Nazarov noted that “more senior senators were speaking at once,” showing a shift in tone among policymakers who “realize the economic value of the industry and need to address it correctly.”
The meetings included separate sessions with Democratic and Republican lawmakers. Democrats raised questions about illicit finance and DeFi oversight, while Republicans reiterated support for advancing the bill.
Senate Banking Committee spokesperson Jeff Naft described the meetings as productive, with participants reaffirming their commitment to a bipartisan path forward.
The CLARITY Act follows the earlier passage of the GENIUS Act, a stablecoin-focused bill signed into law by President Donald Trump in July, which laid the foundation for broader digital asset regulation.
Together, the two bills form the centerpiece of Congress’s ongoing effort to create a coherent national framework for cryptocurrencies.
Senator Cynthia Lummis (R-WY), a key sponsor of the market structure initiative, has also expressed confidence that Congress will pass the bill this year.

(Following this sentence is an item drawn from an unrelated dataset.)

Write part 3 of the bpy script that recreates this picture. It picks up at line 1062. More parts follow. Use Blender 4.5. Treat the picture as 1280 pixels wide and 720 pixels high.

Speaking at the SALT Wyoming Blockchain Symposium in August, Lummis said she expects the legislation to reach the president’s desk “before the end of the year — hopefully before Thanksgiving.”
Senate Banking Chair Tim Scott, who previously set a September 30 target for finalizing the bill, has echoed similar optimism. “We’ve been working since June toward a markup,” Scott’s spokesperson said, emphasizing the thousands of pages of stakeholder feedback already reviewed.
Scott believes the Senate “should not fall behind” after the House’s decisive action earlier this summer.
Only 20% Expect CLARITY Act Passage by 2025
However, progress in the Senate has not been without setbacks. Internal divisions within both parties and the ongoing government shutdown have delayed the markup process.
Senator John Kennedy (R-LA) has voiced skepticism, saying that he does not believe the committee is ready to move forward, citing unresolved questions about how much authority the crypto industry might gain under the new framework.
Meanwhile, a group of twelve Senate Democrats, led by Senators Gillibrand, Booker, and Warner, have urged Republicans to adopt a fully bipartisan drafting process.
In a joint statement last month, they described digital assets as a $4 trillion global market requiring “mutual understanding” and equal participation from both parties.
Despite the friction, industry optimism remains high. Armstrong described the recent bipartisan meetings as a “turning point,” while SEC Chair Paul Atkins has also called on lawmakers to accelerate the process, emphasizing the need for joint rulemaking between the SEC and CFTC.

Still, uncertainty persists about the bill’s timeline. On the decentralized prediction market Polymarket, only about 20% of bettors believe the CLARITY Act will be signed into law by the end of 2025, a steep drop from 87% in mid-July.